Written instruction:
Take the lines of the data below from the very first through the line containing "R = math.radians" and output them exactly, pictures excluded.

Data segment:
****************
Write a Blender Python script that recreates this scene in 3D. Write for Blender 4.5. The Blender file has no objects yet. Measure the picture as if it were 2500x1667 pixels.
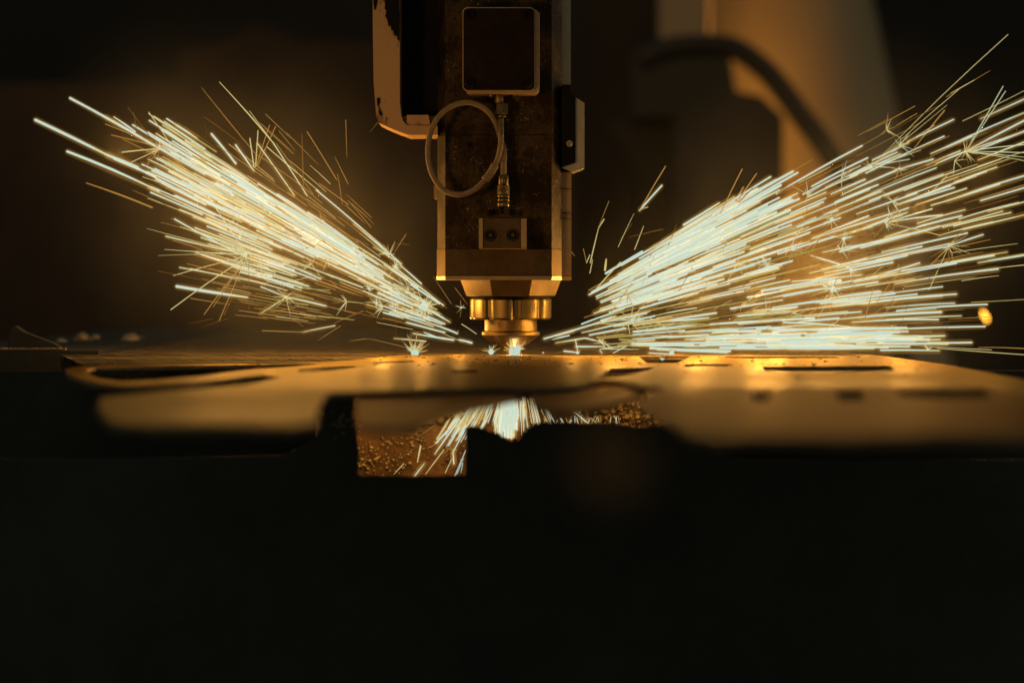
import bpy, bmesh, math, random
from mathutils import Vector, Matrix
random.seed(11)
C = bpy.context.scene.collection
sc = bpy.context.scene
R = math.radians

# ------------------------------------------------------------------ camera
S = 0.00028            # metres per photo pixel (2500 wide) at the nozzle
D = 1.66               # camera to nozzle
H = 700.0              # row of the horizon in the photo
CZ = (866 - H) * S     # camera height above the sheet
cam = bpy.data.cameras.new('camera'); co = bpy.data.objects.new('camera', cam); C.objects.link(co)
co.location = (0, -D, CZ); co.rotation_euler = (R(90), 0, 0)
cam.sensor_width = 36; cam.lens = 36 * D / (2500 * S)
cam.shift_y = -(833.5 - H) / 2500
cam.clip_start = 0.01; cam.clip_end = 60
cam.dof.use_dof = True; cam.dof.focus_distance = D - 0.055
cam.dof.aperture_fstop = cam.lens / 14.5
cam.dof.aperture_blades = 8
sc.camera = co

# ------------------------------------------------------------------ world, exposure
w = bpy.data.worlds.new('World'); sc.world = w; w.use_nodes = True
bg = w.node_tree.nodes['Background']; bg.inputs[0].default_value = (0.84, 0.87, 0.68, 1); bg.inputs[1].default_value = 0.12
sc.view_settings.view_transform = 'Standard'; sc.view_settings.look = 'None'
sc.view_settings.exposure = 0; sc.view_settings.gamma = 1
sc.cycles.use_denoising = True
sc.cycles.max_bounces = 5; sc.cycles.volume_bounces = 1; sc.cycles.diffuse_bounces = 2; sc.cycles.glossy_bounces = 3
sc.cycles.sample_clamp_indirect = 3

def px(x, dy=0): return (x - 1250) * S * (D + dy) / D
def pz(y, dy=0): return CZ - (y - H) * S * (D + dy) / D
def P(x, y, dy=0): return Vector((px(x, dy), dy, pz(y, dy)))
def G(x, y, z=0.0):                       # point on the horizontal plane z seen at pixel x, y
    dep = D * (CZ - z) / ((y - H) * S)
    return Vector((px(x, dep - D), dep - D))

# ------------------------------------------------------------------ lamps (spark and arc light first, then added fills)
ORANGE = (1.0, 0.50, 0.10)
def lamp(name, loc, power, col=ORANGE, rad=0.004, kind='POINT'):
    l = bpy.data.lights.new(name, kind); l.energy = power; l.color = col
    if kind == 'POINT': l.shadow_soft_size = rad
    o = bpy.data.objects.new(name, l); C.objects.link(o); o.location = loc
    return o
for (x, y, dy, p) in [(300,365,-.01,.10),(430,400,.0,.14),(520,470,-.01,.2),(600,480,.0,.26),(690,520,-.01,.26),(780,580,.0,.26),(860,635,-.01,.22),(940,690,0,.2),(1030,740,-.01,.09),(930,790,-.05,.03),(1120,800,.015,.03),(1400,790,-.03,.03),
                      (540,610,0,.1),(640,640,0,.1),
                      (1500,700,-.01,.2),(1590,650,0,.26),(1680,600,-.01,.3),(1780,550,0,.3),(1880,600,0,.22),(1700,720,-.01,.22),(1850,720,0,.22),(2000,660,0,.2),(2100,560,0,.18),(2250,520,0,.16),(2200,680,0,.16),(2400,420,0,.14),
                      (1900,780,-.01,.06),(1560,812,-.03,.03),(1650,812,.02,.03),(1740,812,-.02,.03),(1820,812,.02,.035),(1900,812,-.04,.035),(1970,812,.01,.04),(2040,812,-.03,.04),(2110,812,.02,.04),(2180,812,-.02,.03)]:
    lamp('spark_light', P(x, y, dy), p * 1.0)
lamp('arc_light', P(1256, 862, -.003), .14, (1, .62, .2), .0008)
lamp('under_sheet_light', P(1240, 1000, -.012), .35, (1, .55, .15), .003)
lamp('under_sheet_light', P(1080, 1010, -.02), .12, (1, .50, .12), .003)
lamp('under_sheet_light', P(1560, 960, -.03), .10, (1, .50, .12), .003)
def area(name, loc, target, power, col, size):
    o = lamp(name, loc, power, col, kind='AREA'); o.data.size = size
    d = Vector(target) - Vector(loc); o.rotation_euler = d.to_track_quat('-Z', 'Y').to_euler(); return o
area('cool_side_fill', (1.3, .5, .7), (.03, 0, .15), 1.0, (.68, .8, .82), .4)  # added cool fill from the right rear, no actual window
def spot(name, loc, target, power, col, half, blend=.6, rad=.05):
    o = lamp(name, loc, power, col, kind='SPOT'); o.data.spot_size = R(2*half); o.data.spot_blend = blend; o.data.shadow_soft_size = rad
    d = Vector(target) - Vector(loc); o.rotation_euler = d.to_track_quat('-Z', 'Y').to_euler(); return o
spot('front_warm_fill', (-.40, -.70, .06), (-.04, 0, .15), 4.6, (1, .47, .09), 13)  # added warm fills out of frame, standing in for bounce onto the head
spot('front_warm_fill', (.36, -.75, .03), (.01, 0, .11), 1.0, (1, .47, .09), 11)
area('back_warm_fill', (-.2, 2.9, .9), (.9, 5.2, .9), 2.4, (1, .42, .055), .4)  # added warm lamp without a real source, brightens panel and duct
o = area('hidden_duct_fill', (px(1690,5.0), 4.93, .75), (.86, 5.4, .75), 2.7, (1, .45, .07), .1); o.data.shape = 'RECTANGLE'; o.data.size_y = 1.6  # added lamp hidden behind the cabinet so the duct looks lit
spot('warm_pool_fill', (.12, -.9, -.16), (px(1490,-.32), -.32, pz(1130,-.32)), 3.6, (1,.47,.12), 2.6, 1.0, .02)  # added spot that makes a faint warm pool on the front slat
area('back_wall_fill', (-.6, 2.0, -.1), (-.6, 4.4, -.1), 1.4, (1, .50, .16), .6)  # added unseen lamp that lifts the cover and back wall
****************
Full response:
Write a Blender Python script that recreates this scene in 3D. Write for Blender 4.5. The Blender file has no objects yet. Measure the picture as if it were 2500x1667 pixels.
import bpy, bmesh, math, random
from mathutils import Vector, Matrix
random.seed(11)
C = bpy.context.scene.collection
sc = bpy.context.scene
R = math.radians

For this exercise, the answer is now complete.